• STORED DATA:
— Start —

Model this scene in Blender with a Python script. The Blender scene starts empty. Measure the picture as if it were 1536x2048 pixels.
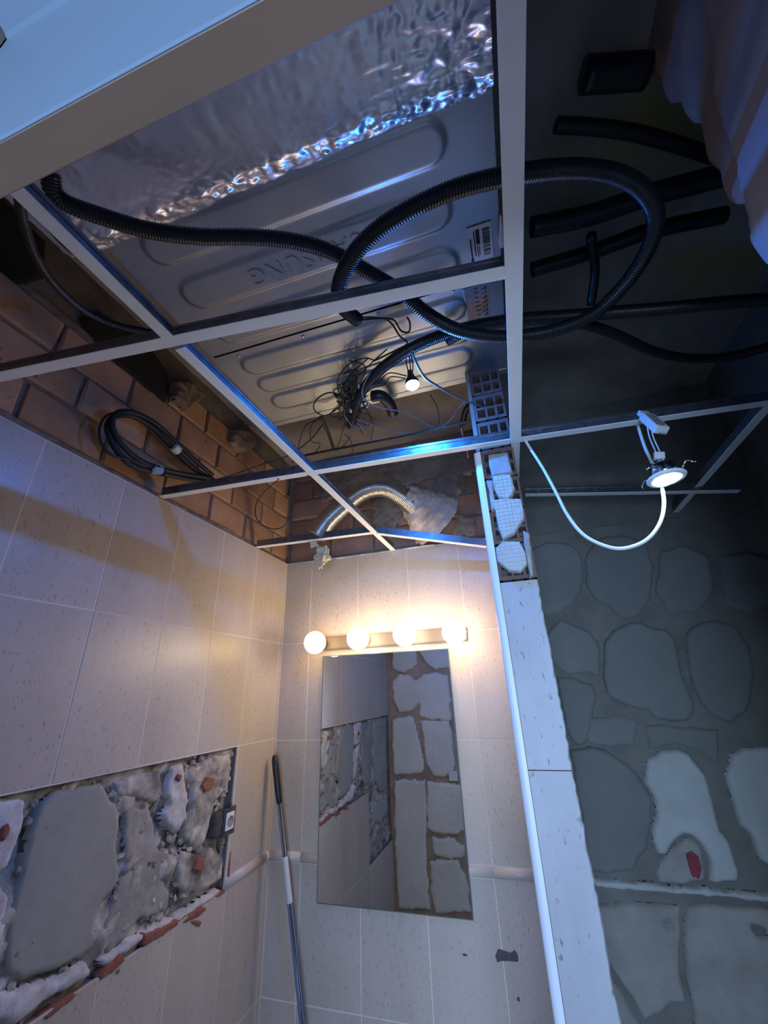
import bpy, bmesh, math, random
import numpy as np
from mathutils import Vector, Matrix, Euler, noise

random.seed(7)
S = bpy.context.scene
COL = S.collection
H = 1.68
PI = math.pi

# ------------------------------------------------------------------ camera
ROT = Euler((1.98407815, 0.0336397, 0.3047392), 'XYZ')
FPX = 818.085
cam = bpy.data.cameras.new('camera')
cam.sensor_fit = 'HORIZONTAL'
cam.sensor_width = 36.0
cam.lens = FPX / 1536 * 36.0
cam.clip_start = 0.01
cam_o = bpy.data.objects.new('camera', cam)
cam_o.location = (0, 0, H)
cam_o.rotation_euler = ROT
COL.objects.link(cam_o)
S.camera = cam_o

# ------------------------------------------------------------------ view + world
S.view_settings.view_transform = 'Standard'
S.view_settings.look = 'None'
S.view_settings.gamma = 1
S.view_settings.use_curve_mapping = False
S.view_settings.exposure = 1.12
W = bpy.data.worlds.new('world')
S.world = W
W.use_nodes = True
W.node_tree.nodes['Background'].inputs[0].default_value = (0.30, 0.45, 0.75, 1)
W.node_tree.nodes['Background'].inputs[1].default_value = 0.12


def area(name, loc, target, size, color, power):
    l = bpy.data.lights.new(name, 'AREA')
    l.shape = 'RECTANGLE'
    l.size, l.size_y = size
    l.color = color
    l.energy = power
    o = bpy.data.objects.new(name, l)
    o.location = loc
    o.rotation_euler = (Vector(target) - Vector(loc)).to_track_quat('-Z', 'Y').to_euler()
    COL.objects.link(o)
    return o


# daylight that comes down the corridor behind the open doorway
area('corridor_daylight', (0.25, -1.7, 1.25), (-0.2, 1.2, 1.9), (1.2, 1.3), (0.42, 0.62, 1.0), 44.0)
# room side bounce of the shower recess on the right
BULB_L = 13.0
BLUE_L = 1250.0
LED_L = 95.0

# ------------------------------------------------------------------ key planes
YB = 1.8166      # back wall tile face
XL = -1.0757     # left wall tile face
ZC = 2.30        # ceiling grid
YP = 1.05        # partition front
YF = 0.085       # inner face of front wall
ZS = 2.90        # slab
XR = 0.98

RM = ROT.to_matrix()


def ray(px, py):
    return RM @ Vector(((px - 768) / FPX, -(py - 1024) / FPX, -1))


def at(px, py, x=None, y=None, z=None):
    d = ray(px, py)
    if x is not None:
        t = x / d.x
    elif y is not None:
        t = y / d.y
    else:
        t = (z - H) / d.z
    return Vector((d.x * t, d.y * t, H + d.z * t))


# ------------------------------------------------------------------ materials
def lin(c):
    return tuple(((v / 255) / 12.92 if v / 255 <= 0.04045 else ((v / 255 + 0.055) / 1.055) ** 2.4) for v in c)


def mat(name, base, rough=0.6, metal=0.0, var=None, scale=12.0, bump=0.0, bscale=60.0, stretch=(1, 1, 1),
        rnd=0.0, pits=None, emit=None, estr=0, detail=6, spec=0.5, coat=0.0, objco=True):
    m = bpy.data.materials.new(name)
    m.use_nodes = True
    nt = m.node_tree
    N, L = nt.nodes, nt.links
    b = N['Principled BSDF']
    b.inputs['Roughness'].default_value = rough
    b.inputs['Metallic'].default_value = metal
    b.inputs['Specular IOR Level'].default_value = spec
    b.inputs['Coat Weight'].default_value = coat
    base = lin(base)
    b.inputs['Base Color'].default_value = (*base, 1)
    tc = N.new('ShaderNodeTexCoord')
    mp = N.new('ShaderNodeMapping')
    mp.inputs['Scale'].default_value = stretch
    L.new(tc.outputs['Object'], mp.inputs['Vector'])
    oi = N.new('ShaderNodeObjectInfo')
    ad = N.new('ShaderNodeVectorMath')
    ad.operation = 'MULTIPLY_ADD'
    L.new(oi.outputs['Random'], ad.inputs[0])
    ad.inputs[1].default_value = (37, 53, 71)
    L.new(mp.outputs[0], ad.inputs[2])
    vec = ad.outputs[0]
    col = None
    if var is not None:
        n = N.new('ShaderNodeTexNoise')
        n.inputs['Scale'].default_value = scale
        n.inputs['Detail'].default_value = detail
        n.inputs['Roughness'].default_value = 0.65
        L.new(vec, n.inputs['Vector'])
        r = N.new('ShaderNodeValToRGB')
        r.color_ramp.elements[0].position = 0.32
        r.color_ramp.elements[1].position = 0.68
        r.color_ramp.elements[0].color = (*lin(var), 1)
        r.color_ramp.elements[1].color = (*base, 1)
        L.new(n.outputs['Fac'], r.inputs['Fac'])
        col = r.outputs['Color']
    if pits is not None:
        n2 = N.new('ShaderNodeTexNoise')
        n2.inputs['Scale'].default_value = pits[1]
        n2.inputs['Detail'].default_value = 3
        mp2 = N.new('ShaderNodeVectorMath')
        mp2.operation = 'MULTIPLY'
        mp2.inputs[1].default_value = pits[3]
        L.new(vec, mp2.inputs[0])
        L.new(mp2.outputs[0], n2.inputs['Vector'])
        r2 = N.new('ShaderNodeMapRange')
        r2.inputs['From Min'].default_value = pits[2]
        r2.inputs['From Max'].default_value = pits[2] + 0.09
        L.new(n2.outputs['Fac'], r2.inputs['Value'])
        mx = N.new('ShaderNodeMix')
        mx.data_type = 'RGBA'
        L.new(r2.outputs[0], mx.inputs['Factor'])
        if col:
            L.new(col, mx.inputs['A'])
        else:
            mx.inputs['A'].default_value = (*base, 1)
        mx.inputs['B'].default_value = (*lin(pits[0]), 1)
        col = mx.outputs['Result']
    if rnd:
        hs = N.new('ShaderNodeHueSaturation')
        mr = N.new('ShaderNodeMapRange')
        mr.inputs['To Min'].default_value = 1 - rnd
        mr.inputs['To Max'].default_value = 1 + rnd
        L.new(oi.outputs['Random'], mr.inputs['Value'])
        L.new(mr.outputs[0], hs.inputs['Value'])
        if col:
            L.new(col, hs.inputs['Color'])
        else:
            hs.inputs['Color'].default_value = (*base, 1)
        col = hs.outputs['Color']
    if col:
        L.new(col, b.inputs['Base Color'])
    if bump:
        n3 = N.new('ShaderNodeTexNoise')
        n3.inputs['Scale'].default_value = bscale
        n3.inputs['Detail'].default_value = 5
        L.new(vec, n3.inputs['Vector'])
        bp = N.new('ShaderNodeBump')
        bp.inputs['Strength'].default_value = bump
        bp.inputs['Distance'].default_value = 0.004
        L.new(n3.outputs['Fac'], bp.inputs['Height'])
        L.new(bp.outputs[0], b.inputs['Normal'])
    if emit:
        b.inputs['Emission Color'].default_value = (*emit, 1)
        b.inputs['Emission Strength'].default_value = estr
    return m


M = {}
M['tile'] = mat('travertine_tile', (196, 182, 166), 0.34, var=(184, 169, 153), scale=7, stretch=(1, 1, .3), rnd=0.025,
                pits=((166, 149, 132), 170, 0.60, (1, 1, 1.3)), bump=0.04, bscale=30)
M['tile_end'] = mat('end_tile', (172, 170, 170), 0.45, var=(156, 154, 154), scale=8, stretch=(1, 1, .4), rnd=0.02,
                    pits=((112, 112, 114), 120, 0.63, (1, 1, 1.1)), bump=0.12, bscale=80)
M['grout'] = mat('grout', (218, 208, 194), 0.7)
M['trimtile'] = mat('listello', (205, 194, 182), 0.35, var=(192, 180, 168), scale=6)
M['mortar'] = mat('grey_mortar', (164, 158, 148), 0.9, var=(136, 130, 122), scale=7, bump=0.5, bscale=45, rnd=0.05)
M['mortar_pale'] = mat('pale_mortar', (184, 184, 178), 0.88, var=(168, 168, 160), scale=6, bump=0.3, bscale=45)
M['mortar_flat'] = mat('flat_mortar', (166, 164, 152), 0.88, var=(148, 146, 136), scale=5, bump=0.15, bscale=60, rnd=0.04)
M['mortar_dark'] = mat('dark_mortar', (126, 126, 120), 0.9, var=(114, 114, 108), scale=4, bump=0.25, bscale=50, rnd=0.05)
M['render'] = mat('old_render', (140, 126, 114), 0.92, var=(104, 92, 84), scale=9, bump=0.7, bscale=35)
M['render_dark'] = mat('old_render_dark', (124, 121, 112), 0.92, var=(104, 102, 94), scale=9, bump=0.7, bscale=35)
M['front_render'] = mat('brown_render', (186, 166, 148), 0.92, var=(146, 126, 112), scale=9, bump=0.6, bscale=35)
M['front_mortar'] = mat('pale_front_mortar', (226, 224, 214), 0.88, var=(210, 208, 198), scale=4, bump=0.2, bscale=40)
M['rubble'] = mat('broken_plaster', (206, 196, 182), 0.92, var=(96, 86, 78), scale=14, bump=0.9, bscale=60,
                  pits=((206, 200, 192), 22, 0.60, (1, 1, 1)))
M['white_plaster'] = mat('white_gypsum', (214, 210, 206), 0.9, var=(170, 158, 150), scale=25, bump=0.6, bscale=70)
M['collar'] = mat('collar_plaster', (196, 182, 168), 0.85, var=(150, 132, 118), scale=12, bump=0.9, bscale=40)
M['brick'] = mat('orange_brick', (190, 150, 112), 0.9, var=(166, 120, 88), scale=7, bump=0.5, bscale=50, rnd=0.22,
                 pits=((120, 92, 74), 30, 0.66, (1, 1, 1)))
M['brick_dark'] = mat('brown_brick', (150, 116, 96), 0.92, var=(118, 96, 84), scale=9, bump=0.6, bscale=50, rnd=0.22,
                      pits=((160, 140, 128), 14, 0.70, (1, 1, 1)))
M['brick_red'] = mat('red_brick', (158, 96, 78), 0.9, var=(132, 76, 62), scale=20, bump=0.6, bscale=80)
M['joint'] = mat('joint_mortar', (150, 130, 110), 0.95, var=(108, 94, 82), scale=20, bump=0.9, bscale=70)
M['hollow'] = mat('hollow_clay', (112, 90, 84), 0.9, var=(100, 78, 72), scale=14, bump=0.3, bscale=60)
M['void'] = mat('sooty_void', (34, 32, 32), 0.95, bump=0.2)  # near-black colour that paints the shade inside the open wall gaps
M['slab'] = mat('concrete_slab', (168, 158, 148), 0.92, var=(128, 120, 114), scale=3.5, bump=0.7, bscale=20,
                pits=((150, 142, 92), 2.2, 0.56, (1, 1, 1)))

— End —

• TASK GOAL: Starting at the top of the listing above, reproduce each line up to and including the one with "PI = math.pi"; omit the pictures.

• RESPONSE BELOW:
Model this scene in Blender with a Python script. The Blender scene starts empty. Measure the picture as if it were 1536x2048 pixels.
import bpy, bmesh, math, random
import numpy as np
from mathutils import Vector, Matrix, Euler, noise

random.seed(7)
S = bpy.context.scene
COL = S.collection
H = 1.68
PI = math.pi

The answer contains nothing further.